When you could leave off the preposition and it wouldn’t change the meaning, you should leave it off. Really, I can’t believe anyone would make such a silly mistake!”

Apparently it’s such a silly mistake that it need not be justified. But if sentence-final prepositions are so silly, then presumably you can only leave them in if the alternative is really awkward, even more awkward than the silly sentence-final prepositions would be.

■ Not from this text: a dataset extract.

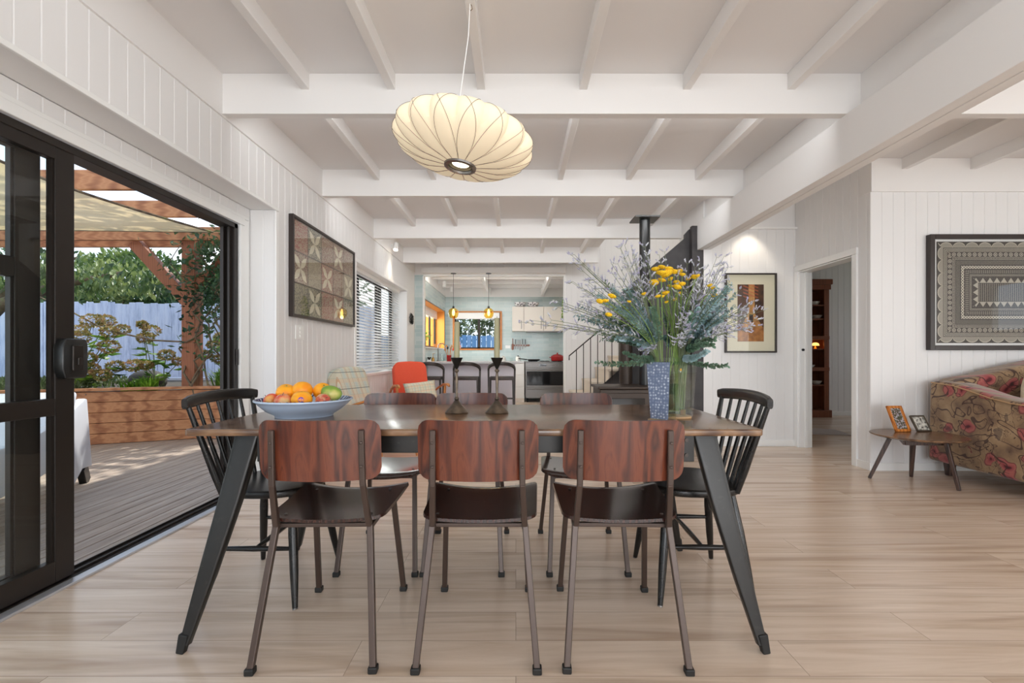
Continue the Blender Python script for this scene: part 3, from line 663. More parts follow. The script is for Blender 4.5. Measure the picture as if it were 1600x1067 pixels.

If we look back at Grammar Girl’s acceptable final-preposition sentences — “I’m going to throw up,” “Let’s kiss and make up,” and “What are you waiting for?” — it’s trivial to make reasonable versions without the final prepositions: “I’m going to barf”, “Let’s kiss and reconcile,” “Why are you waiting?”. If you find sentence-final prepositions to be worth avoiding, I can’t see why you wouldn’t switch to these prepositionless alternatives. Unless, and I’m only going out on a limb here, your proscription is totally arbitrary.

You might argue, as I think Grammar Girl is doing, that there’s a difference in that the for in What are you waiting for? needs to be in the sentence as written, while the at in Where are you at? could be omitted. The latter sentence therefore goes against Strunk & White’s famous Omit Needless Words dictum. However, as many reasonable people have pointed out (look at this Jan Freeman column, for instance), Omit Needless Words is not a grammar rule of English, no matter how hard Strunk & White try to convince you otherwise. In fact, let me illustrate it with part of the first sentence of Grammar Girl’s own article:

” […] ending a sentence with a preposition is often unfairly labeled ‘undesirable grammar construction number one’ by people who were taught that prepositions have a proper place in the world […]”

All three of those bolded words could be removed without hurting the syntax of the sentence. That would leave us with the sentence “[it’s labelled undesirable by] people taught prepositions have a proper place in the world”, which is a real rubbish sentence. Sure, you could remove these words, but you’ll make the sentence hard to parse. If you want even stronger examples of Omit Needless Words taking you places you don’t want to go, consider these two famously incomprehensible psycholinguistic examples:

(1a) The horse raced past the barn fell.
(1b) The coach smiled at the player tossed the frisbee.

It is often good to avoid wordiness and rambling. Brevity is the soul of wit and all that. (I’m sure that, after getting this far into this post, you doubt I believe either of those statements.) But there is a difference between rambling and including a two-letter preposition of debatable necessity. You are not required to drop every word you can, nor are you supposed to. Merely being able to remove a word is not sufficient reason to do so.

Grammar Girl should know that, and at some unconscious level, she does. A reader pointed out that she herself said in one podcast “That’s where it’s at.” That’s standard in informal English, because you don’t end sentences with it’s**, and adding at suddenly makes the sentence valid again. But instead of noting this as evidence against the made-up preposition-proscription, she embarrassedly apologized for it. There’s no need to. You know it’s right, Grammar Girl! To thine own language be true.

Summary: There’s no reason to muck about with silly half-proscriptions. Clause- and sentence-final prepositions are always grammatical, although they can sound informal due to the 400 years of exile they’ve had to endure. Listen to your sentence and decide for yourself whether the final preposition sounds appropriate for the formality level you’re aiming at.

*: David Crystal, in The Fight for English, notes that Dryden was against ending sentences with “an adverb, a preposition, or any inconsiderable word” because this reduced their “strength”, but he gave no further reason, nor any reason specific to prepositions. And Dryden regularly broke this rule, ending sentences in his own grammar book with such inconsiderable words as it or him.

**: I was tempted to say you don’t end sentences with any contractions, but then I remembered the once-cool Jimmy Eat World song If You Don’t, Don’t. I think only not-contractions can end sentences, but I’m not willing to bet on it.